As for keeping the burden of rising debt low, that depends on where interest rates are. 

The Federal Reserve is now committed to raising rates to quell out-of-control inflation; no one can predict where that cycle will take us.  

The economic forecasts included in the budget were unchanged from those presented last October; they project the interest rate on the 10-year Treasury note will average 2.1 percent this year and rise to 3.3 percent by FY 2032.

These figures are out of date, since the 10-year is currently almost 2.5 percent. Most economists are projecting that rate will rise to more than 3 percent next year.

What will higher interest rates mean for our country? Back in February, when aggressive rate hikes were but a twinkle in the eye of Fed Chair Jerome Powell, the Committee for a Responsible Federal Budget projected that interest payments would be the fastest-growing part of the federal budget.

They forecast that interest costs would average more than half a trillion dollars per year between fiscal 2022 and 2031. Included in that outlook was that inflation would steady out at 2.3 percent-2.4 percent after rising to 3.3 percent in 2021.

Since the Consumer Price Index totaled 7.9 percent in February, those projections were wildly optimistic.

The CRFB predicted that if interest rates rose faster – let’s say to 5.2 percent by fiscal 2032, up an additional 200 basis points – interest costs would jump to $9.2 trillion over the FY 2022 to 2031 period, or on average nearly $1 trillion per year, more than this year’s defense outlays. As a result, debt would end the period above 120 percent of GDP.

What would that mean to the average American?
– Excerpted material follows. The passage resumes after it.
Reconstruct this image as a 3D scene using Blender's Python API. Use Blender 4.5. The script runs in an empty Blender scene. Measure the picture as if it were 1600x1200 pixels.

Assuming we have some dedication to fiscal sanity, or that investors demand such, it would mean that other government spending categories would take a hit. Gone might be some of the priorities in this latest budget like, for instance, the $100 million to provide job training to offenders locked up in federal prison or the extra $88 million dedicated to the Antitrust Division of the Justice Department, dulling Biden’s quixotic attack on industry “concentration.”

It might even slice into the $2.6 billion provided to “Advance Equity and Equality Globally,” which I guess would hurt recipients overseas as opposed to U.S. citizens, but you get the point.

And, of course, there would likely be less money for windmills (speaking of quixotic).

Presidential budgets don’t mean much; they mainly serve as an indication of ambitions and priorities. Biden’s budget in particular is more campaign document than spending plan.  

It certainly won’t pass Congress. One hurdle would be Sen. Krysten Sinema (D-Ariz.), who has already resisted tax hikes on corporations. Others will follow her lead, pointing to evidence that higher taxes on corporations are paid for either with lower wage growth or higher prices — a charge Democrats cannot ignore as workers find their pay checks eviscerated by inflation.

Bottom line: Biden’s budget won’t save Democrats come November. Not even close.